• Task prompt:
The records below are to be repeated in full, exactly as they are.

[3D scene scripts]

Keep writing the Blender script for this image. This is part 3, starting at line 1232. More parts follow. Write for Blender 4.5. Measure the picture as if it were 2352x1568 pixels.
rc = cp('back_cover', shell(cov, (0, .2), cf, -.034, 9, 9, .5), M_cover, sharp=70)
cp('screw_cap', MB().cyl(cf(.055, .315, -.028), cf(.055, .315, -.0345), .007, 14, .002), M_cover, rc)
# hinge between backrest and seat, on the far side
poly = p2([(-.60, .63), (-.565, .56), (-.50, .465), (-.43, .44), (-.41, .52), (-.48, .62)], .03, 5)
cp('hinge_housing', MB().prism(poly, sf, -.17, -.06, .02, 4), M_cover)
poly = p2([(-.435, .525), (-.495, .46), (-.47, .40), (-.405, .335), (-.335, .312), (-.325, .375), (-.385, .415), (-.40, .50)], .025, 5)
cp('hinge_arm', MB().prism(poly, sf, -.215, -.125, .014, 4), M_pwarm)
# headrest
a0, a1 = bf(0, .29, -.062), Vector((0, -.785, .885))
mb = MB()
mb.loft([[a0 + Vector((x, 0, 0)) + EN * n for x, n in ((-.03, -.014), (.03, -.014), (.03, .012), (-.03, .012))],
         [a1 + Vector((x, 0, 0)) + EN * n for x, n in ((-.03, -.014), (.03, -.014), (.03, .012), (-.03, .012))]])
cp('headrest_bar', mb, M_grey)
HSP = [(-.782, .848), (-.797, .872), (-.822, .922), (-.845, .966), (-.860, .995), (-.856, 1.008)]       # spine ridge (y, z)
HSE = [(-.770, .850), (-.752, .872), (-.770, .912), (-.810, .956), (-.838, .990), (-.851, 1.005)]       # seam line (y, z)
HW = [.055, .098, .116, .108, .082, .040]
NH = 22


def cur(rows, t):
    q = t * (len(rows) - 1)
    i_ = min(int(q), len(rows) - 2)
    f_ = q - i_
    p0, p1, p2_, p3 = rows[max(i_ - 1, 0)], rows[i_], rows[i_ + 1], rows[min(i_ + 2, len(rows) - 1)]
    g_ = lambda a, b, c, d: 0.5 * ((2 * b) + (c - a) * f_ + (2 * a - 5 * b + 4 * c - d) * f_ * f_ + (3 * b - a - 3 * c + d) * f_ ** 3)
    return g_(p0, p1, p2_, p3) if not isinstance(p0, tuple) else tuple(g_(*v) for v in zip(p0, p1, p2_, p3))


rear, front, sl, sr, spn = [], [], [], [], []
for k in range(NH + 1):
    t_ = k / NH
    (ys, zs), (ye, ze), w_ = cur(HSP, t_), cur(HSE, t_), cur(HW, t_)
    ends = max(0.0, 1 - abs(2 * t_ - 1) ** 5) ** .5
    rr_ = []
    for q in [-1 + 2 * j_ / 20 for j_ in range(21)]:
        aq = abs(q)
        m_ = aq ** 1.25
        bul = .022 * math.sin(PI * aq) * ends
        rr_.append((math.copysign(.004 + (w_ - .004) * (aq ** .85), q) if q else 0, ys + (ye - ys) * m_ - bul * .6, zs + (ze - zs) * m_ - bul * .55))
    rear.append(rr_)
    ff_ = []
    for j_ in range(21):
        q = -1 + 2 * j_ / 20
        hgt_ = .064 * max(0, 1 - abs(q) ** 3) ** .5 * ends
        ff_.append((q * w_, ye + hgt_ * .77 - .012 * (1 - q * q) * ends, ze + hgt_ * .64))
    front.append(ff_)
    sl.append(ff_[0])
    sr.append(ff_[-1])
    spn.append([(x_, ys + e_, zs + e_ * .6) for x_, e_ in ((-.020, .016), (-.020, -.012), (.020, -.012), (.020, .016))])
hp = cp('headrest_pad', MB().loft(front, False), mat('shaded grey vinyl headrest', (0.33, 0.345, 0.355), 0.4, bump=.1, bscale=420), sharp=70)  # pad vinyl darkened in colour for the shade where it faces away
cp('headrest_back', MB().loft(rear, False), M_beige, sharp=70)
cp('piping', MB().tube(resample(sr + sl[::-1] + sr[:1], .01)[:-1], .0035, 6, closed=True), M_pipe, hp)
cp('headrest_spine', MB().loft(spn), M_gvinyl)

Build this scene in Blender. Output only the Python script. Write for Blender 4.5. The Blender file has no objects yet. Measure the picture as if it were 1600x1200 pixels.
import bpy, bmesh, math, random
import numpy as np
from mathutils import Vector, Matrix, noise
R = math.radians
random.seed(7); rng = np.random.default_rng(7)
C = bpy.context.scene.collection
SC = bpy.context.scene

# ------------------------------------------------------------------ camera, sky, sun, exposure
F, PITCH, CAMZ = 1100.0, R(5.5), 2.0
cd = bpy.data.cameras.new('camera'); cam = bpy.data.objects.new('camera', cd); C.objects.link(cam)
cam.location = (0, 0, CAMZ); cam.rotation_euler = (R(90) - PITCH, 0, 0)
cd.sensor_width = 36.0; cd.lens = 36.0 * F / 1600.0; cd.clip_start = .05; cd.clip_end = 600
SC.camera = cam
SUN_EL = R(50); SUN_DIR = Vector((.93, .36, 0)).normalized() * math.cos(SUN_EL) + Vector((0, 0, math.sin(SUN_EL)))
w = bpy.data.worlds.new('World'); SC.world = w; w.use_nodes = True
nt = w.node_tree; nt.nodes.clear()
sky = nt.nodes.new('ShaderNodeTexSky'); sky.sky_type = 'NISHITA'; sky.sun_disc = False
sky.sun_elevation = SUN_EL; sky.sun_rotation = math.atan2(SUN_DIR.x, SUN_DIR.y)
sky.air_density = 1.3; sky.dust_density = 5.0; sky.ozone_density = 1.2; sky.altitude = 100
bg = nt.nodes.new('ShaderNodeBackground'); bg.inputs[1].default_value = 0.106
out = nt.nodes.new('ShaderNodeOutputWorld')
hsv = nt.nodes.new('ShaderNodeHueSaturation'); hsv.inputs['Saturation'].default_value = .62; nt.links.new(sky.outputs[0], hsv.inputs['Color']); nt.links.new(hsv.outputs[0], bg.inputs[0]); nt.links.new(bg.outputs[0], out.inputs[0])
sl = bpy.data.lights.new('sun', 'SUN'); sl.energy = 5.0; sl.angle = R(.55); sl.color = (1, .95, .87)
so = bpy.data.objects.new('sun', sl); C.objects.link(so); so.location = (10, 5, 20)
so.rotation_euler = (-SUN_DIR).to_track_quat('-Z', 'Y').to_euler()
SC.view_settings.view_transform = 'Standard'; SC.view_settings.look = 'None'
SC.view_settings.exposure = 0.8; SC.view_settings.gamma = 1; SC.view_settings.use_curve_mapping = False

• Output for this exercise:
Keep writing the Blender script for this image. This is part 3, starting at line 1232. More parts follow. Write for Blender 4.5. Measure the picture as if it were 2352x1568 pixels.
rc = cp('back_cover', shell(cov, (0, .2), cf, -.034, 9, 9, .5), M_cover, sharp=70)
cp('screw_cap', MB().cyl(cf(.055, .315, -.028), cf(.055, .315, -.0345), .007, 14, .002), M_cover, rc)
# hinge between backrest and seat, on the far side
poly = p2([(-.60, .63), (-.565, .56), (-.50, .465), (-.43, .44), (-.41, .52), (-.48, .62)], .03, 5)
cp('hinge_housing', MB().prism(poly, sf, -.17, -.06, .02, 4), M_cover)
poly = p2([(-.435, .525), (-.495, .46), (-.47, .40), (-.405, .335), (-.335, .312), (-.325, .375), (-.385, .415), (-.40, .50)], .025, 5)
cp('hinge_arm', MB().prism(poly, sf, -.215, -.125, .014, 4), M_pwarm)
# headrest
a0, a1 = bf(0, .29, -.062), Vector((0, -.785, .885))
mb = MB()
mb.loft([[a0 + Vector((x, 0, 0)) + EN * n for x, n in ((-.03, -.014), (.03, -.014), (.03, .012), (-.03, .012))],
         [a1 + Vector((x, 0, 0)) + EN * n for x, n in ((-.03, -.014), (.03, -.014), (.03, .012), (-.03, .012))]])
cp('headrest_bar', mb, M_grey)
HSP = [(-.782, .848), (-.797, .872), (-.822, .922), (-.845, .966), (-.860, .995), (-.856, 1.008)]       # spine ridge (y, z)
HSE = [(-.770, .850), (-.752, .872), (-.770, .912), (-.810, .956), (-.838, .990), (-.851, 1.005)]       # seam line (y, z)
HW = [.055, .098, .116, .108, .082, .040]
NH = 22


def cur(rows, t):
    q = t * (len(rows) - 1)
    i_ = min(int(q), len(rows) - 2)
    f_ = q - i_
    p0, p1, p2_, p3 = rows[max(i_ - 1, 0)], rows[i_], rows[i_ + 1], rows[min(i_ + 2, len(rows) - 1)]
    g_ = lambda a, b, c, d: 0.5 * ((2 * b) + (c - a) * f_ + (2 * a - 5 * b + 4 * c - d) * f_ * f_ + (3 * b - a - 3 * c + d) * f_ ** 3)
    return g_(p0, p1, p2_, p3) if not isinstance(p0, tuple) else tuple(g_(*v) for v in zip(p0, p1, p2_, p3))


rear, front, sl, sr, spn = [], [], [], [], []
for k in range(NH + 1):
    t_ = k / NH
    (ys, zs), (ye, ze), w_ = cur(HSP, t_), cur(HSE, t_), cur(HW, t_)
    ends = max(0.0, 1 - abs(2 * t_ - 1) ** 5) ** .5
    rr_ = []
    for q in [-1 + 2 * j_ / 20 for j_ in range(21)]:
        aq = abs(q)
        m_ = aq ** 1.25
        bul = .022 * math.sin(PI * aq) * ends
        rr_.append((math.copysign(.004 + (w_ - .004) * (aq ** .85), q) if q else 0, ys + (ye - ys) * m_ - bul * .6, zs + (ze - zs) * m_ - bul * .55))
    rear.append(rr_)
    ff_ = []
    for j_ in range(21):
        q = -1 + 2 * j_ / 20
        hgt_ = .064 * max(0, 1 - abs(q) ** 3) ** .5 * ends
        ff_.append((q * w_, ye + hgt_ * .77 - .012 * (1 - q * q) * ends, ze + hgt_ * .64))
    front.append(ff_)
    sl.append(ff_[0])
    sr.append(ff_[-1])
    spn.append([(x_, ys + e_, zs + e_ * .6) for x_, e_ in ((-.020, .016), (-.020, -.012), (.020, -.012), (.020, .016))])
hp = cp('headrest_pad', MB().loft(front, False), mat('shaded grey vinyl headrest', (0.33, 0.345, 0.355), 0.4, bump=.1, bscale=420), sharp=70)  # pad vinyl darkened in colour for the shade where it faces away
cp('headrest_back', MB().loft(rear, False), M_beige, sharp=70)
cp('piping', MB().tube(resample(sr + sl[::-1] + sr[:1], .01)[:-1], .0035, 6, closed=True), M_pipe, hp)
cp('headrest_spine', MB().loft(spn), M_gvinyl)

Build this scene in Blender. Output only the Python script. Write for Blender 4.5. The Blender file has no objects yet. Measure the picture as if it were 1600x1200 pixels.
import bpy, bmesh, math, random
import numpy as np
from mathutils import Vector, Matrix, noise
R = math.radians
random.seed(7); rng = np.random.default_rng(7)
C = bpy.context.scene.collection
SC = bpy.context.scene

# ------------------------------------------------------------------ camera, sky, sun, exposure
F, PITCH, CAMZ = 1100.0, R(5.5), 2.0
cd = bpy.data.cameras.new('camera'); cam = bpy.data.objects.new('camera', cd); C.objects.link(cam)
cam.location = (0, 0, CAMZ); cam.rotation_euler = (R(90) - PITCH, 0, 0)
cd.sensor_width = 36.0; cd.lens = 36.0 * F / 1600.0; cd.clip_start = .05; cd.clip_end = 600
SC.camera = cam
SUN_EL = R(50); SUN_DIR = Vector((.93, .36, 0)).normalized() * math.cos(SUN_EL) + Vector((0, 0, math.sin(SUN_EL)))
w = bpy.data.worlds.new('World'); SC.world = w; w.use_nodes = True
nt = w.node_tree; nt.nodes.clear()
sky = nt.nodes.new('ShaderNodeTexSky'); sky.sky_type = 'NISHITA'; sky.sun_disc = False
sky.sun_elevation = SUN_EL; sky.sun_rotation = math.atan2(SUN_DIR.x, SUN_DIR.y)
sky.air_density = 1.3; sky.dust_density = 5.0; sky.ozone_density = 1.2; sky.altitude = 100
bg = nt.nodes.new('ShaderNodeBackground'); bg.inputs[1].default_value = 0.106
out = nt.nodes.new('ShaderNodeOutputWorld')
hsv = nt.nodes.new('ShaderNodeHueSaturation'); hsv.inputs['Saturation'].default_value = .62; nt.links.new(sky.outputs[0], hsv.inputs['Color']); nt.links.new(hsv.outputs[0], bg.inputs[0]); nt.links.new(bg.outputs[0], out.inputs[0])
sl = bpy.data.lights.new('sun', 'SUN'); sl.energy = 5.0; sl.angle = R(.55); sl.color = (1, .95, .87)
so = bpy.data.objects.new('sun', sl); C.objects.link(so); so.location = (10, 5, 20)
so.rotation_euler = (-SUN_DIR).to_track_quat('-Z', 'Y').to_euler()
SC.view_settings.view_transform = 'Standard'; SC.view_settings.look = 'None'
SC.view_settings.exposure = 0.8; SC.view_settings.gamma = 1; SC.view_settings.use_curve_mapping = False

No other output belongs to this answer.